At its core, The Hunger Games: Mockingjay is a revenge story—not on a man but on the reality brought about by corrupt patriarchy and capitalism. Katniss has not been raped or beaten; she has no children; she has only herself, her own body and the work she might one day produce. Her home has been destroyed, her friends colonized and enslaved, and her sister killed.
“I guess there are no rules anymore about what a person can do to another person,” she says before embarking on her final quest to assassinate President Snow—that leader of the free world who demeans and assaults, patronizes and pontificates. There is nothing for her to do now but burn.
But she is not alone.
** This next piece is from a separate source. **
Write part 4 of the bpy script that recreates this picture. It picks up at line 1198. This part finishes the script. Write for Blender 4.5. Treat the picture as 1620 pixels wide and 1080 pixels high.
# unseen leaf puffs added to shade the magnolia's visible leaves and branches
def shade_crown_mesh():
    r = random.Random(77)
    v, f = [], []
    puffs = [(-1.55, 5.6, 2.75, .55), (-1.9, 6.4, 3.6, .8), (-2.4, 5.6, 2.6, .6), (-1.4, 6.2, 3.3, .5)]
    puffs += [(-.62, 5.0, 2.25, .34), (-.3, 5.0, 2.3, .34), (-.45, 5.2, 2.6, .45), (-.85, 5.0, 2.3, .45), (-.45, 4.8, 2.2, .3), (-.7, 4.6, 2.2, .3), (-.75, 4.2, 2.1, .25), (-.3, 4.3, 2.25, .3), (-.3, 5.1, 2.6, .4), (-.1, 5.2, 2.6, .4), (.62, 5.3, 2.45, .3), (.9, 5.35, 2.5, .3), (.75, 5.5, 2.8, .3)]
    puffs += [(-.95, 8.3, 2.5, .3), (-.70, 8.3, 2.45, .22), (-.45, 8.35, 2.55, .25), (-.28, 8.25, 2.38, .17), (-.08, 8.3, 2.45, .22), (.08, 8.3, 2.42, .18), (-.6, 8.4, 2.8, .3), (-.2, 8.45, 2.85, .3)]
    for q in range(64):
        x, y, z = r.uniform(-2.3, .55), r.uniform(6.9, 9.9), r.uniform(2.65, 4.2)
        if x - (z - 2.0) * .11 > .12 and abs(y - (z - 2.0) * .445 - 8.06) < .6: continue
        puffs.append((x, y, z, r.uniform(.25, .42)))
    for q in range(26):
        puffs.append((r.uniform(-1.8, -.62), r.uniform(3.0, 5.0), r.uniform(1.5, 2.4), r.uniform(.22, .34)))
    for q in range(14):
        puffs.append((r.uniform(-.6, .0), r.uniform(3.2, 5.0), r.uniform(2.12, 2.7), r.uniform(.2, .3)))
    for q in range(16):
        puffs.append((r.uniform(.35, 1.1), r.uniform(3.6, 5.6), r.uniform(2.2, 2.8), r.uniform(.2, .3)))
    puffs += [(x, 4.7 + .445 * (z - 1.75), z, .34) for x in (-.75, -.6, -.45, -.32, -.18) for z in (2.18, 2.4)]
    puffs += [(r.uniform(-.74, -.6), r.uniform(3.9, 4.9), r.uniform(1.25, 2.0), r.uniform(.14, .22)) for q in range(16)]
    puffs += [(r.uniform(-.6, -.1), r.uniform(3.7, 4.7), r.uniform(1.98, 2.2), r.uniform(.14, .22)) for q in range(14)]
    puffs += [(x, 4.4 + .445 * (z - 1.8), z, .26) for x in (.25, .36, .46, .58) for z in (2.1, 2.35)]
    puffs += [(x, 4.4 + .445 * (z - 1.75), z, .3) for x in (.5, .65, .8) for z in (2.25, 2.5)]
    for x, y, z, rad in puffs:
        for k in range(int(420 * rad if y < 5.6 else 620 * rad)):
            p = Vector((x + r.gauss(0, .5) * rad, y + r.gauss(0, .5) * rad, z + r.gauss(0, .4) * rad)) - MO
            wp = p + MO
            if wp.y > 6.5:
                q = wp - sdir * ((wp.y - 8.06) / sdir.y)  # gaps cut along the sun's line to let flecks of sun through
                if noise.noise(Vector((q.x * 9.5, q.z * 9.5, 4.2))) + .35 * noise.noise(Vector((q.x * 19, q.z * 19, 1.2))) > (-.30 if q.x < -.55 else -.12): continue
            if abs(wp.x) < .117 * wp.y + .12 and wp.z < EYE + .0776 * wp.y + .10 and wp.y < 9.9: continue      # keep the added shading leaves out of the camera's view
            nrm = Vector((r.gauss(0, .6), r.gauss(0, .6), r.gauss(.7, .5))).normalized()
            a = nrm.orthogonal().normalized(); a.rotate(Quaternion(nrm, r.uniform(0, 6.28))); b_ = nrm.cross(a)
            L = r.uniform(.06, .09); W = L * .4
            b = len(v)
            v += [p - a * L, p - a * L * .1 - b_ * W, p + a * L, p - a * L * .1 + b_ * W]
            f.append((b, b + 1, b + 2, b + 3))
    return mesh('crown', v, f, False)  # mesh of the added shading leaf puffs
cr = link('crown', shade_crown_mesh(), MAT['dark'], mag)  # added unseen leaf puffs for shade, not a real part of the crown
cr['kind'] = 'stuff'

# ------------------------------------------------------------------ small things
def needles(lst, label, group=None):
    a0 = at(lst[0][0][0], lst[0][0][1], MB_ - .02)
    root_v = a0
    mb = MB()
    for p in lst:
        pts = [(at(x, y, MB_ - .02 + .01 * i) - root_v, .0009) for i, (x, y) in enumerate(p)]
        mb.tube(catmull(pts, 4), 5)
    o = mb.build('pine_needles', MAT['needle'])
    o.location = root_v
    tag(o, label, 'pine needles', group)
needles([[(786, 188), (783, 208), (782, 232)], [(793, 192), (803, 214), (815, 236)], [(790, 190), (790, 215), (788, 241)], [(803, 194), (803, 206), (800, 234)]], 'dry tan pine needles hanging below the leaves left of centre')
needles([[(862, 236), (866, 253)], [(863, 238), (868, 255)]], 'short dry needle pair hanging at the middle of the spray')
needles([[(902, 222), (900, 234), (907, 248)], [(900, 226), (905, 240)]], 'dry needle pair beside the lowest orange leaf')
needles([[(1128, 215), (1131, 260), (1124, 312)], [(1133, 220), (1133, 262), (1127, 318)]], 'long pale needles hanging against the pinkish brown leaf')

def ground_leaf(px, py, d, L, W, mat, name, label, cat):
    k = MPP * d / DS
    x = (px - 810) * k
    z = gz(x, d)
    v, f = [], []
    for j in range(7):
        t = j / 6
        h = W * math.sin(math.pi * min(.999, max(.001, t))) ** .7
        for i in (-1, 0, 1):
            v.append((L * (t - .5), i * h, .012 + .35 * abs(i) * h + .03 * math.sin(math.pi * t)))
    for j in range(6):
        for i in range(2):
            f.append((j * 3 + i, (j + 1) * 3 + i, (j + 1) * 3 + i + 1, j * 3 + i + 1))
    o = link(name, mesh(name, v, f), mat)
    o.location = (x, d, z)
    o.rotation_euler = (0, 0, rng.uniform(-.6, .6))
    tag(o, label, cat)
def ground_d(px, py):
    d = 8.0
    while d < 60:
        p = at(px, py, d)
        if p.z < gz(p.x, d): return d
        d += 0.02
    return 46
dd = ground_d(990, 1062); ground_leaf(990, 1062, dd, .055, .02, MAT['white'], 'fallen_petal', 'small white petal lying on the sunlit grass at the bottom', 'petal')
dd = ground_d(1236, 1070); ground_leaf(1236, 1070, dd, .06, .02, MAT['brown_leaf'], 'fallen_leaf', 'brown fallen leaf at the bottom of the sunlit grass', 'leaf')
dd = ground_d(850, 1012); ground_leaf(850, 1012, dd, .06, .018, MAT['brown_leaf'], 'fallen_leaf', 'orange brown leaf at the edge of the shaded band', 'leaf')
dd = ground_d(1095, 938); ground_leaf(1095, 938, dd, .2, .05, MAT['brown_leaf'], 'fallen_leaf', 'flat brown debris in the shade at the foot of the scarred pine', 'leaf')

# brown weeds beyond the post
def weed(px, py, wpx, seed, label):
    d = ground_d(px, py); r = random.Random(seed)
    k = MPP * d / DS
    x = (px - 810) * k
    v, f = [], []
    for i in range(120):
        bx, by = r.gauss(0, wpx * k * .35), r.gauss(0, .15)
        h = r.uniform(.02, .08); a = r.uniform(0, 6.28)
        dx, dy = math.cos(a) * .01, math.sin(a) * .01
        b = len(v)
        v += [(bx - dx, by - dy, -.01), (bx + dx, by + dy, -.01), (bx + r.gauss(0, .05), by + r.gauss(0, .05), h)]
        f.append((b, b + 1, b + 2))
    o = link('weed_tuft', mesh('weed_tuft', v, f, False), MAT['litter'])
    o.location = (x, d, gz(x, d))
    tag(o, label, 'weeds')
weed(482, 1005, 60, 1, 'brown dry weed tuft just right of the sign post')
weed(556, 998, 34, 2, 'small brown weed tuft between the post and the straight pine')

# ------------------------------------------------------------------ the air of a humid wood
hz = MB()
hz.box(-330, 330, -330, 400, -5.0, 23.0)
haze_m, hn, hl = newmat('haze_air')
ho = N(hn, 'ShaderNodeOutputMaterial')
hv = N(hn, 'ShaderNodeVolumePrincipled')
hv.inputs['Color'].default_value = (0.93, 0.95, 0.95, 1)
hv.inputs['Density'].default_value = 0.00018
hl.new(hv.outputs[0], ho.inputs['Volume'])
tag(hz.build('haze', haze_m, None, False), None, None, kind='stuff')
Commander Paylor, played by Patina Miller in the film adaptation, is leading her.
“I’m a soldier, like all of you, so here’s what I know,” says Paylor. “For the first time in our lifetimes, we’re standing together with 13 districts. From what I see here, we’ve already made history. But history doesn’t stop to celebrate. And we’re facing an enemy that will not change and will never surrender . . . If we succeed, let it be for all of panem, and let it be forever. The future, our future, starts tomorrow at dawn, when we march together into the capitol.”
We too are facing an enemy that will not change and will never surrender. But for the first time, we are not alone—so many of us are burning. This is the moment that revenge becomes revolution.